In Lurie's framework for TQFT's, a TQFT is a symmetric mondoial functor from $Cob_n(n)$ to some symmetric monoidal $n$-category $\mathcal{C}$. One can construct an $(n-1)$-dimensional TQFT from an $n$-dimensional TQFT by taking the product of a cobordism with a circle first: $Red(F)(M) = F(M \times S^1)$.

My first question is: what are necessary or sufficient conditions for a TQFT to be the dimensional reduction of a higher-dimensional TQFT?

As an illustration, consider the following. For example, the 2-dimensional TQFT $K^\tau_G(G)$ for a compact simple Lie group $G$ arises as the dimensional reduction of Chern-Simons theory. In Consistent Orientation of Moduli Spaces, Freed-Hopkins-Teleman remark that the fact that $K^\tau_G(G)$ can be refined to be defined over $\mathbb{Z}$ instead of $\mathbb{C}$ "reflects that the theory is a dimensional reduction". Can this statement be made precise?

  • $\begingroup$ Nice question, although I expect the answer is "this is in many cases still open". I prefer the notation in which $K^\tau_G$ is the 2-1-0 TQFT defined over $\mathbb Z$; then I would say that $CS(-\times S^1) = K^\tau_G(-) \otimes \mathbb C$. So the $\mathbb Z$-version of K-theory wants to be a dimensional reduction, but currently fails without tensoring --- CS theory doesn't see the torsion in K-theory. $\endgroup$ – Theo Johnson-Freyd Jun 12 '10 at 16:12
  • $\begingroup$ Part of the idea that "defined over $\mathbb Z$ means wants to be a dimensional reduction" is as follows.
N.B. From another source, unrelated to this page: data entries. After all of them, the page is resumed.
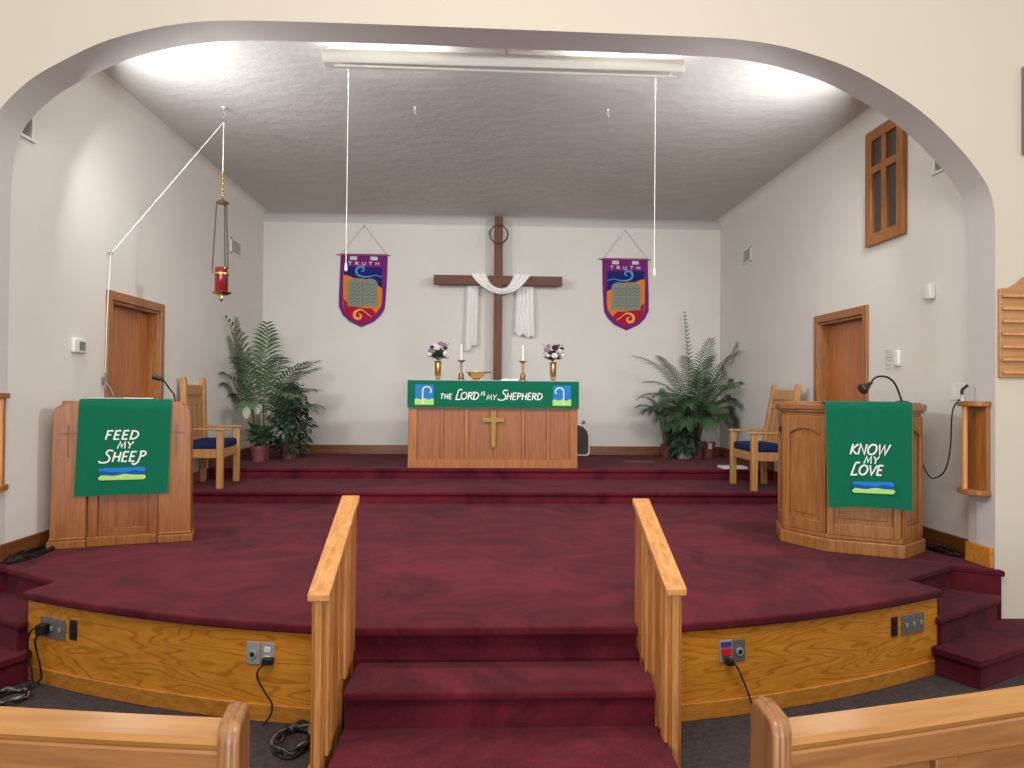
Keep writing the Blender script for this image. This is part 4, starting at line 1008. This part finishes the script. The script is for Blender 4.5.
# ---------------------------------------------------------------- outlets on the stage front
def on_panel(x, z): return Matrix.Translation((x, arcy(x, .03)-.0005, z)) @ Matrix.Rotation(math.atan((x-.1)/5.3), 4, 'Z')
def plate(nm, label, x, z, w_, h_, mat, kind, extra=None):
    m = on_panel(x, z); t = thing(nm, label, 'outlet', tuple(m.translation), m.to_euler().z)
    link('plate', MB().box(-w_/2, w_/2, -.006, 0, -h_/2, h_/2), mat, t, bevel=.002)
    if kind == 'jack':
        k = MB().lathe([(.018, 0), (.022, .004), (.02, .01)], (0, 0, 0), 14); k.v = [(v[0], -.006-v[2], v[1]-.005) for v in k.v]
        link('jack', k, M_steel, t); k = MB().lathe([(.013, 0), (.012, .004)], (0, 0, 0), 12); k.v = [(v[0], -.0135-v[2], v[1]-.005) for v in k.v]; link('hole', k, M_black, t)
    if kind == 'duplex':
        for zz in (.022, -.022):
            link('socket', MB().box(-.017, .017, -.009, -.005, zz-.014, zz+.014), M_wplast, t, bevel=.002)
    if kind == 'switches':
        for xx in (-w_/3, 0, w_/3):
            link('toggle', MB().box(xx-.006, xx+.006, -.016, -.006, -.012, .012), M_steel, t, bevel=.002)
            link('screw', MB().ball((xx, -.007, h_/2-.015), .004, (1, .5, 1), 8, 5), M_steel, t)
    if kind == 'dark':
        link('socket', MB().box(-.016, .016, -.009, -.006, -.04, -.008).box(-.016, .016, -.009, -.006, .008, .04), M_blk2, t, bevel=.002)
    return t
plate('jack_plate', 'steel jack plate left of the left handrail, beside the white socket', -1.142, .337, .072, .112, M_steel, 'jack')
plate('power_outlet', 'steel framed white power outlet with a black plug left of the left handrail', -1.066, .337, .072, .112, M_steel, 'duplex')
rp = plate('power_outlet', 'power outlet with red plug and blue label right of the right handrail', 1.268, .335, .072, .115, M_steel, 'none')
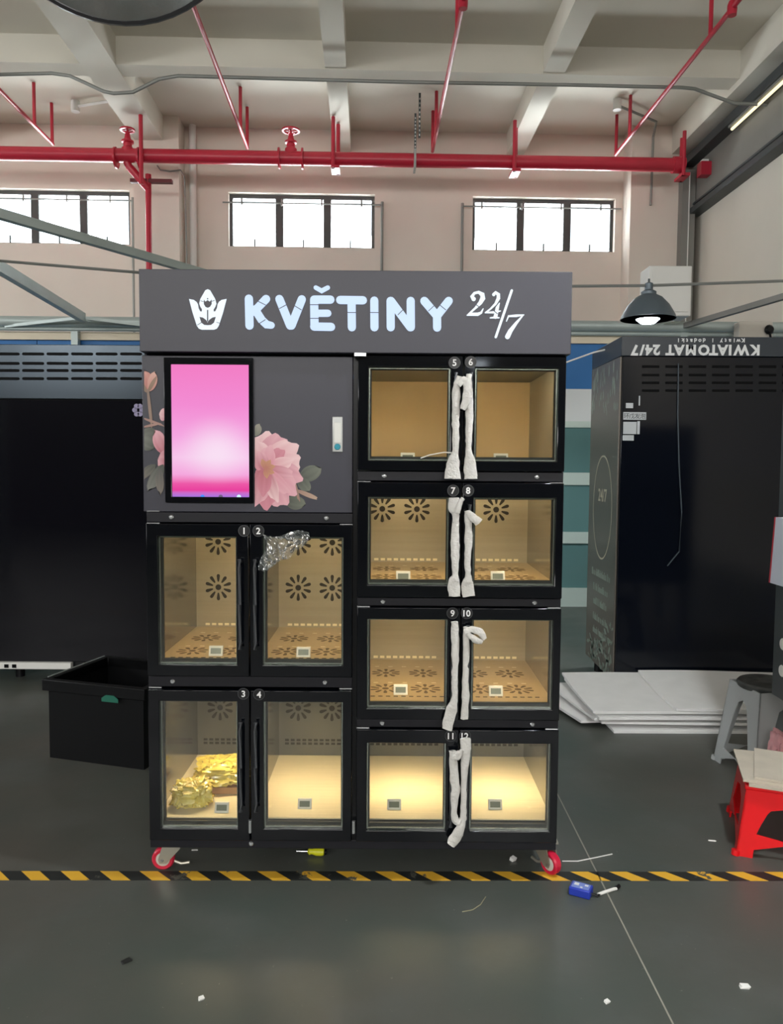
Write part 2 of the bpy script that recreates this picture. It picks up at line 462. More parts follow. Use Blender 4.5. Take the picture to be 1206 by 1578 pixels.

It should be generally true about any TQFT $F$ that $F(M\times S^1) = \dim F(M)$, where $\dim$ is defined appropriately for your target $n$-category. But in most situations, dimensions are integer things. $\endgroup$ – Theo Johnson-Freyd Jun 12 '10 at 16:14
  • $\begingroup$ @Theo: I'm not sure anyone knows how to define twisted K-theory over Z anyways as a 2-1-0 theory...(the issue obviously being what to assign to a point) at least I don't :) $\endgroup$ – Daniel Pomerleano Jul 26 '10 at 16:17
  • $\begingroup$ @Theo and Daniel, In fact for certain easy G and level $\tau$ it is not hard to show that $K_G^\tau$ cannot be realized as a full 2-1-0 TQFT (with values in one of the usual suspect 2-cats like Abelian Cats or Algebras, Bimod, Bimod maps). $\endgroup$ – Chris Schommer-Pries Oct 14 '10 at 21:00

Asking for sufficient conditions that an $n$-dimensional TQFT lifts to $n+1$ dimensions is like asking for sufficient conditions that an egg will hatch into a bird. You might think of necessary conditions. The only reasonable sufficient condition is to see the egg hatch, i.e., to see the lift or categorification of the TQFT into the next dimension. Lest that sound like a fatuous pronouncement, the reason is that an $(n+1)$-dimensional TQFT is often vastly more complicated than its $n$-dimensional predecessor. Certainly a Chern-Simons TQFT in 3 dimensions is vastly more complicated than its dimensional reduction.

As for necessary conditions, that depends on what kind of bird you expect. Suppose that you are set on a specific target category $\mathcal{C}$. Then you know that $F(M \times S^1)$ is the trace of the identity functor on $M$, and that gives you a lot of information. For example, in the dimensional reduction of a Chern-Simons TQFT, you always assign a non-negative integer to a closed surface. You have to, because its lift is vector space.

The problem is that $\mathcal{C}$ might be negotiable. Suppose that you have a 2D TQFT in which you assign a negative integer to a surface. If know that that should lift to a vector space, that's impossible. But it could instead lift to a supervector space (a graded vector space with its signed dimension), or a chain complex, or something else. If the value is not even an integer, that might not be a show-stopper either: Its lift could be a graded space with a Poincaré-Hilbert series, and there could be a formal sum of that series with a non-integer answer. One important moral example is Khovanov homology, even though it is not a complete TQFT. Khovanov homology categorifies the Jones polynomial. A Laurent polynomial with both signs is an inauspicious candidate for categorification, but the categorification exists.